Written request: Repeat everything in the material exactly.

Given material:
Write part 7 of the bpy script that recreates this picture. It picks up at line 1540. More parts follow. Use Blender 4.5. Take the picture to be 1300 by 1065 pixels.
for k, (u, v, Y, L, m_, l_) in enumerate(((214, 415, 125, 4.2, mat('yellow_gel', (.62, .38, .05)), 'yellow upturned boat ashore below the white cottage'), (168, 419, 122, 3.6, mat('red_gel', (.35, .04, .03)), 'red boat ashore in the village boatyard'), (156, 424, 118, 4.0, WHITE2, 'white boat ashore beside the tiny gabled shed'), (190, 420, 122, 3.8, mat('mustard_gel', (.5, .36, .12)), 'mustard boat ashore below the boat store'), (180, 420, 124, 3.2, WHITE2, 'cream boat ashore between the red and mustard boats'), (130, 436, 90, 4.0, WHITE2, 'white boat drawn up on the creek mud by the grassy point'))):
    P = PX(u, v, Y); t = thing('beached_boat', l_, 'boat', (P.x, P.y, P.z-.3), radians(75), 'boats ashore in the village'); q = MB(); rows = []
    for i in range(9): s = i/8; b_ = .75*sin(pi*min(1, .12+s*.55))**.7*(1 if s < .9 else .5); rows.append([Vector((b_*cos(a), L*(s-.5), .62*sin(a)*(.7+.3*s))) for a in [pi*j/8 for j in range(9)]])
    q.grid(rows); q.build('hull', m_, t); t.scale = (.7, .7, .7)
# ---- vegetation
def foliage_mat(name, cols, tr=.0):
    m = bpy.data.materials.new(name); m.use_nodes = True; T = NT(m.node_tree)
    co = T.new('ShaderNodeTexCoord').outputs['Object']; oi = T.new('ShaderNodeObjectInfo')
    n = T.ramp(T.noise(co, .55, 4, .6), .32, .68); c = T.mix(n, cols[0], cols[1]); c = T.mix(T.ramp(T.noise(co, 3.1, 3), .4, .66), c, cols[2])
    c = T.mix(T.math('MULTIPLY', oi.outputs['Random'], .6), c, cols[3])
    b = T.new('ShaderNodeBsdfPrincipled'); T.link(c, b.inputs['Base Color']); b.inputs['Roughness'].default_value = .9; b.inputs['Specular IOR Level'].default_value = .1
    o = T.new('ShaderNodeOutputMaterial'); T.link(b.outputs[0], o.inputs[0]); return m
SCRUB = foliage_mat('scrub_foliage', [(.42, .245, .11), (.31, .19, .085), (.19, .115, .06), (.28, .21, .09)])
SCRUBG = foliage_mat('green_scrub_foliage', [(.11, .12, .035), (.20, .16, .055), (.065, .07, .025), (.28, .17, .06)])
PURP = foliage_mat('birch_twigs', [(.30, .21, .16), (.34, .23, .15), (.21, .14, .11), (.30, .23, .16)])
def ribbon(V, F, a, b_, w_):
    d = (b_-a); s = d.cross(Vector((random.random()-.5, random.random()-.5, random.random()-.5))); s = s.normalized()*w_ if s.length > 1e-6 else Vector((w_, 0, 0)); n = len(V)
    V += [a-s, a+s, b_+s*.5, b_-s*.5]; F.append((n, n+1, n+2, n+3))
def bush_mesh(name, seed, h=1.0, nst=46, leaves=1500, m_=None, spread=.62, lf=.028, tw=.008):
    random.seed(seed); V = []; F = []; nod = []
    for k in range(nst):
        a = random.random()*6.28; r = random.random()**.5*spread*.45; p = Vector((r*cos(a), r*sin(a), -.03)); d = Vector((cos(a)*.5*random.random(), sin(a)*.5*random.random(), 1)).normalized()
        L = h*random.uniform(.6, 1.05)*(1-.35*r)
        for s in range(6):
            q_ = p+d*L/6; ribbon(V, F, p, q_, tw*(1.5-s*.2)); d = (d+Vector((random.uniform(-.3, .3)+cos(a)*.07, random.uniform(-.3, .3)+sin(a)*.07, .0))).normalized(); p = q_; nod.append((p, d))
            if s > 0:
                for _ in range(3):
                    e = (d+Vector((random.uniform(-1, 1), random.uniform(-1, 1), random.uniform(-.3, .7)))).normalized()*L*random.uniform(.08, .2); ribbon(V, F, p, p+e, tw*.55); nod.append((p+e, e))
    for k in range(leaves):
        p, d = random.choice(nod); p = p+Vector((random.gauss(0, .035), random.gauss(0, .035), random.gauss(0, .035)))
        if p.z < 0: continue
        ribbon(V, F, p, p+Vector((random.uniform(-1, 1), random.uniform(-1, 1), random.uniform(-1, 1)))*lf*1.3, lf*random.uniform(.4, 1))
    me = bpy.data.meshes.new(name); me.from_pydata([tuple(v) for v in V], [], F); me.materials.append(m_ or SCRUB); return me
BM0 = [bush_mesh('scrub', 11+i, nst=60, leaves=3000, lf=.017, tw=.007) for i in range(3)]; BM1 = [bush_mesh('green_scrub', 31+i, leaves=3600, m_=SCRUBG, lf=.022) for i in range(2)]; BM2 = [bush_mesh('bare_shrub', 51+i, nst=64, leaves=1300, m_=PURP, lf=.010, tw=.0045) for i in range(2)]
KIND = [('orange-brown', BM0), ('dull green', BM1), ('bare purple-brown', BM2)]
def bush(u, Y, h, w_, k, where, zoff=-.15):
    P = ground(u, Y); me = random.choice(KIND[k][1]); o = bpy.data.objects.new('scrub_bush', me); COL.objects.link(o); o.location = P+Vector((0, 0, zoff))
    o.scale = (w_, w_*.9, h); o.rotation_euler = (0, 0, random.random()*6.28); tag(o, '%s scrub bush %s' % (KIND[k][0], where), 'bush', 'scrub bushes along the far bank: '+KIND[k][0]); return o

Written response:
Write part 7 of the bpy script that recreates this picture. It picks up at line 1540. More parts follow. Use Blender 4.5. Take the picture to be 1300 by 1065 pixels.
for k, (u, v, Y, L, m_, l_) in enumerate(((214, 415, 125, 4.2, mat('yellow_gel', (.62, .38, .05)), 'yellow upturned boat ashore below the white cottage'), (168, 419, 122, 3.6, mat('red_gel', (.35, .04, .03)), 'red boat ashore in the village boatyard'), (156, 424, 118, 4.0, WHITE2, 'white boat ashore beside the tiny gabled shed'), (190, 420, 122, 3.8, mat('mustard_gel', (.5, .36, .12)), 'mustard boat ashore below the boat store'), (180, 420, 124, 3.2, WHITE2, 'cream boat ashore between the red and mustard boats'), (130, 436, 90, 4.0, WHITE2, 'white boat drawn up on the creek mud by the grassy point'))):
    P = PX(u, v, Y); t = thing('beached_boat', l_, 'boat', (P.x, P.y, P.z-.3), radians(75), 'boats ashore in the village'); q = MB(); rows = []
    for i in range(9): s = i/8; b_ = .75*sin(pi*min(1, .12+s*.55))**.7*(1 if s < .9 else .5); rows.append([Vector((b_*cos(a), L*(s-.5), .62*sin(a)*(.7+.3*s))) for a in [pi*j/8 for j in range(9)]])
    q.grid(rows); q.build('hull', m_, t); t.scale = (.7, .7, .7)
# ---- vegetation
def foliage_mat(name, cols, tr=.0):
    m = bpy.data.materials.new(name); m.use_nodes = True; T = NT(m.node_tree)
    co = T.new('ShaderNodeTexCoord').outputs['Object']; oi = T.new('ShaderNodeObjectInfo')
    n = T.ramp(T.noise(co, .55, 4, .6), .32, .68); c = T.mix(n, cols[0], cols[1]); c = T.mix(T.ramp(T.noise(co, 3.1, 3), .4, .66), c, cols[2])
    c = T.mix(T.math('MULTIPLY', oi.outputs['Random'], .6), c, cols[3])
    b = T.new('ShaderNodeBsdfPrincipled'); T.link(c, b.inputs['Base Color']); b.inputs['Roughness'].default_value = .9; b.inputs['Specular IOR Level'].default_value = .1
    o = T.new('ShaderNodeOutputMaterial'); T.link(b.outputs[0], o.inputs[0]); return m
SCRUB = foliage_mat('scrub_foliage', [(.42, .245, .11), (.31, .19, .085), (.19, .115, .06), (.28, .21, .09)])
SCRUBG = foliage_mat('green_scrub_foliage', [(.11, .12, .035), (.20, .16, .055), (.065, .07, .025), (.28, .17, .06)])
PURP = foliage_mat('birch_twigs', [(.30, .21, .16), (.34, .23, .15), (.21, .14, .11), (.30, .23, .16)])
def ribbon(V, F, a, b_, w_):
    d = (b_-a); s = d.cross(Vector((random.random()-.5, random.random()-.5, random.random()-.5))); s = s.normalized()*w_ if s.length > 1e-6 else Vector((w_, 0, 0)); n = len(V)
    V += [a-s, a+s, b_+s*.5, b_-s*.5]; F.append((n, n+1, n+2, n+3))
def bush_mesh(name, seed, h=1.0, nst=46, leaves=1500, m_=None, spread=.62, lf=.028, tw=.008):
    random.seed(seed); V = []; F = []; nod = []
    for k in range(nst):
        a = random.random()*6.28; r = random.random()**.5*spread*.45; p = Vector((r*cos(a), r*sin(a), -.03)); d = Vector((cos(a)*.5*random.random(), sin(a)*.5*random.random(), 1)).normalized()
        L = h*random.uniform(.6, 1.05)*(1-.35*r)
        for s in range(6):
            q_ = p+d*L/6; ribbon(V, F, p, q_, tw*(1.5-s*.2)); d = (d+Vector((random.uniform(-.3, .3)+cos(a)*.07, random.uniform(-.3, .3)+sin(a)*.07, .0))).normalized(); p = q_; nod.append((p, d))
            if s > 0:
                for _ in range(3):
                    e = (d+Vector((random.uniform(-1, 1), random.uniform(-1, 1), random.uniform(-.3, .7)))).normalized()*L*random.uniform(.08, .2); ribbon(V, F, p, p+e, tw*.55); nod.append((p+e, e))
    for k in range(leaves):
        p, d = random.choice(nod); p = p+Vector((random.gauss(0, .035), random.gauss(0, .035), random.gauss(0, .035)))
        if p.z < 0: continue
        ribbon(V, F, p, p+Vector((random.uniform(-1, 1), random.uniform(-1, 1), random.uniform(-1, 1)))*lf*1.3, lf*random.uniform(.4, 1))
    me = bpy.data.meshes.new(name); me.from_pydata([tuple(v) for v in V], [], F); me.materials.append(m_ or SCRUB); return me
BM0 = [bush_mesh('scrub', 11+i, nst=60, leaves=3000, lf=.017, tw=.007) for i in range(3)]; BM1 = [bush_mesh('green_scrub', 31+i, leaves=3600, m_=SCRUBG, lf=.022) for i in range(2)]; BM2 = [bush_mesh('bare_shrub', 51+i, nst=64, leaves=1300, m_=PURP, lf=.010, tw=.0045) for i in range(2)]
KIND = [('orange-brown', BM0), ('dull green', BM1), ('bare purple-brown', BM2)]
def bush(u, Y, h, w_, k, where, zoff=-.15):
    P = ground(u, Y); me = random.choice(KIND[k][1]); o = bpy.data.objects.new('scrub_bush', me); COL.objects.link(o); o.location = P+Vector((0, 0, zoff))
    o.scale = (w_, w_*.9, h); o.rotation_euler = (0, 0, random.random()*6.28); tag(o, '%s scrub bush %s' % (KIND[k][0], where), 'bush', 'scrub bushes along the far bank: '+KIND[k][0]); return o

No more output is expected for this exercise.